Henze, Hans Werner

Hommages

Verlag/Label: Wergo WER 67272
erschienen in: Neue Zeitschrift für Musik 2010/05 , Seite 86

Musikalische Wertung: 3
Technische Wertung: 5
Repertoirewert: 3
Booklet: 5
Gesamtwertung: 4

Der Einfall, den Komponisten Hans Werner Henze anhand einer Auswahl von dessen Hommage-Kompositionen an langjährige Freunde und Bekannte zu porträtieren, ist ungewöhnlich: dominieren doch, wie Ulrich Mosch in seinem kenntnisreichen Booklet-Text darlegt, in Henzes Schaffen «bei weitem die großen, repräsentativen musikalischen Gattungen mit ihrer reich differenzierten, instrumentalen Farbpalette», während die Kammermusik eher einen «Nebenschauplatz» darstellt, der für den Komponisten trotz einiger bedeutsamer Ausnahmen «nie ganz im Zentrum der Aufmerksamkeit» stand.
Insgesamt zwölf Werke aus den Jahren 1977 bis 1998, mit Ausnahme der dreisätzigen Sonate für sechs Spieler (1983/84) und dem Trio in drei Sätzen für Streicher (1998) fast durchweg knapp gefasste Miniaturen, hat das Ensemble Recherche für das Projekt ausgewählt.
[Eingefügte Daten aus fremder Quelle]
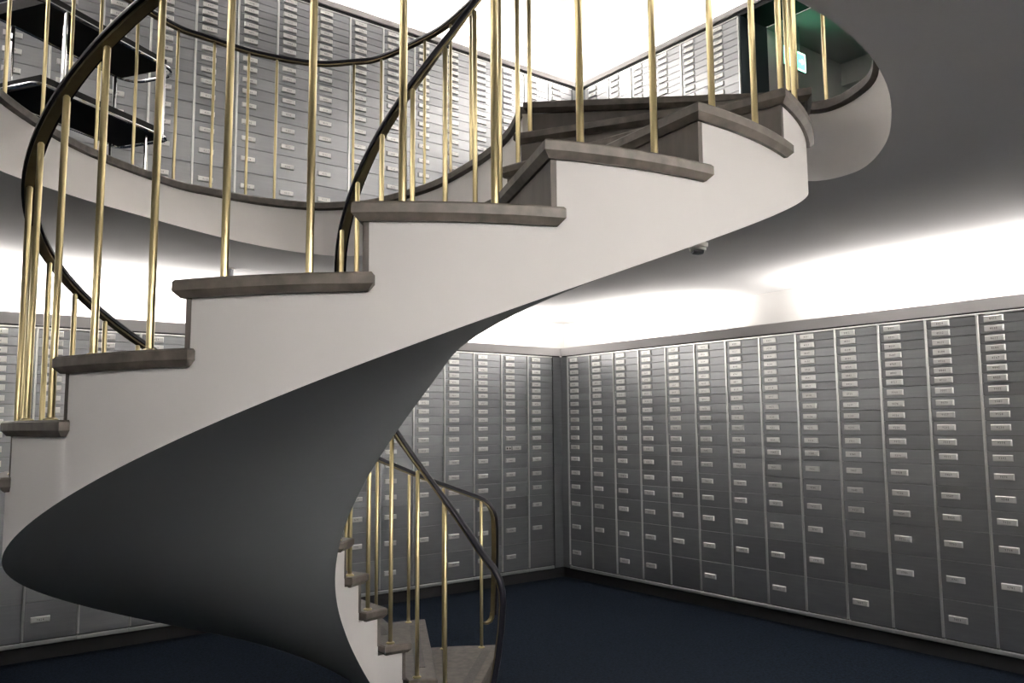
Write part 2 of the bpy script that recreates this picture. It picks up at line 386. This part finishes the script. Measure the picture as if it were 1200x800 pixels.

Dass die meisten dieser Kompositionen sich als unveröffentlichte Manuskripte in der Henze-Sammlung der Paul-Sacher-Stiftung Basel befinden, sagt viel über ihren Gelegenheitscharakter aus, denn es handelt sich – und hier sei als Gegenbeispiel auf György Kurtág verwiesen, für den die Hommage-Komposition zur Essenz seines Komponierens gehört – um eher marginale Produkte des Komponisten. Genau darin liegt aber auch ein Problem der CD: Die Musik, so sehr sie auch als Dokument einer privaten Seite von Henzes Schaffen ein Licht auf dessen übrige Arbeit werfen mag, erscheint in ihrer aphoristischen Kürze gelegentlich rich­tungs­los und unverbindlich. Dem wirkt das Ensemble immerhin durch eine überlegte Anordnung der Werke entgegen: Alternierend zu den übrigen Kompositionen erklingen Stücke für Klavier, so dass dem Tasteninstrument, das auch in der Sonate und im Klaviertriosatz Adagio adagio (1992/ 93) eine zentrale Rolle spielt, die Funk­tion eines roten Fadens zukommt, einzig unterbrochen durch drei Miniaturen für solistische Streichinstrumente sowie durch die größer besetzten Werke.
So konzentriert Henzes Hommage-Miniaturen auch von den jeweiligen Solisten gezeichnet werden, so bilden doch die beiden kompositorisch anspruchsvolleren mehrsätzigen Werke und die damit verbundenen Ensembleleistungen den Kristallisationspunkt der CD. Hier überrascht vor allem die Sonate, basierend auf Henzes Musik zu Alain Resnais’ Film L’amour à mort , in der sich die Musiker perfekt an die Erfordernisse unterschiedlicher musikalischer Idiome anzupassen wissen, ohne dabei bestimmte Elemente wie das Henze’sche Expressivo zu übertreiben; im Gegenteil: Sehr überzeugend umgehen sie etwa im langsamen Mittelsatz die klang­liche Direktheit zugunsten eines eher verhaltenen, dafür um so intensiver wirkenden Tonfalls. In einigen Passagen des Trios fällt demgegenüber eine gewisse Unkonzentriertheit auf, die sich – und dies gilt darüber hinaus auch für Adagio adagio – im Fehlen klanglicher Geschlossenheit äußert: ein Problem, mit dem gerade die Streichergruppe des Ensemble Recherche seit ihrer Umbesetzung im Jahr 2005 immer wieder zu kämpfen hat.